Unfamiliar quotations
“My family took it hard, however, when I began telling them to go to hell. It was like being bitten by a rabbit.” Dion Fortune, The Sea Priestess.
Chekhov, The Seagull from The National at Home
I mentioned on my birthday post that re-reading Chekhov’s plays and watching recordings of productions is on my to-do list for the next twelve months. So far I have read The Seagull and Uncle Vanya in the Senelick translations. I also watched The Seagull via the National Theatre at Home streaming service.
This 2022 production features Emilia Clarke, best known for playing Daenerys in Game of Thrones as Nina. At 35+ she’s far too old for Nina as written (who is 19 when the play begins), but they change a few lines to make her in her late 20s in Act I, and it works OK for me. The point of Nina is not that she’s very young, it’s that she’s very naive, inexperienced, and impressionable, and I thought that Clarke was convincing.
Nina is a great role for an actress, since by Act IV, her life has been completely upended and she’s showing signs of terrible grief and trauma, and again I thought Clarke was very good. I thought all the actors were very good. I don’t think I have ever seen The Seagull performed, and Tom Rhys Harries’ Trigorin was very different than I’d pictured the character, but seemed quite right. Indira Varma as Arkadina was excellent—imperious one moment and pathetic the next— and I quite liked Sophie Wu’s mannered, deadpan Masha.

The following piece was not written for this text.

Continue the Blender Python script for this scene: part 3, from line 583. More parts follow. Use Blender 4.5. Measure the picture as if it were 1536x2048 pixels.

The production, directed by Jamie Lloyd, was odd, though. There’s virtually no set, and the actors remain seated through most of the action in plastic chairs. Costumes are minimal (Dr. Dorn’s unbuttoned third button is doing a lot of work here). And while I don’t need a samovar onstage to enjoy a Chekhov production, the non-naturalistic presentation meant I felt the actors were physically constrained. This puts a great deal of emphasis on their faces and voices. I would have liked to see how these people move about, to be able to read their body language more. And the fact that the actors almost never leave the stage puts them sometimes in odd positions of maybe-acting in the background when other characters have the focus. Poor Daniel Monks as Konstantin seems to spend the entire evening looking absolutely stricken, even when he is nominally “offstage.”
I assume that there were large cuts to the script, including the quite obvious cut at the beginning when the play begins with the interruption of Konstantin’s play-within-the-play. It’s hard to say, but I think that might have led to the supporting characters feeling under-developed. I know I would have liked to have seen more of Gerald Kyd as Dorn and Robert Glenister as Sorin.
Overall I enjoyed it and was happy to learn that the National Theatre at Home exists. I expect I will subscribe for a few months, binge a bunch of theatre, then cancel for a long while.
Reservation Dogs, season 1-3
Shanon and I were in no hurry to finish Reservation Dogs because we love the show so much. I can’t think of another show right now that kept up the quality for three seasons like this. I feel like every episode is at least good, and many episodes are really great. The core cast is phenomenal, the supporting cast and guests (oh shit it’s Ethan Hawke!) are great, the writing is really tight—Shanon pointed out to me that it doesn’t feel like a <30 minute show, but it is. Usually when a show is about teenage characters, it’s hard to care much about the parents, but Reservation Dogs had me caring about the parents and the grandparents and all the extended families. Really can’t recommend it highly enough.
And I’m glad that they called it done after three seasons. I would hate to see it lose focus and quality. I just hope all the talented people who made the show continue to get great opportunities to tell more stories.
I so wish I had a copy of the "Drama Is Pretentious" server (actually just a text document that lived buried somewhere in the college network) from my freshman year wherein people anonymously discussed campus productions, because "Dr. Dorn’s unbuttoned third button is doing a lot of work here" is a perfect example (if slightly more elevated) of the kind of thing we talked about.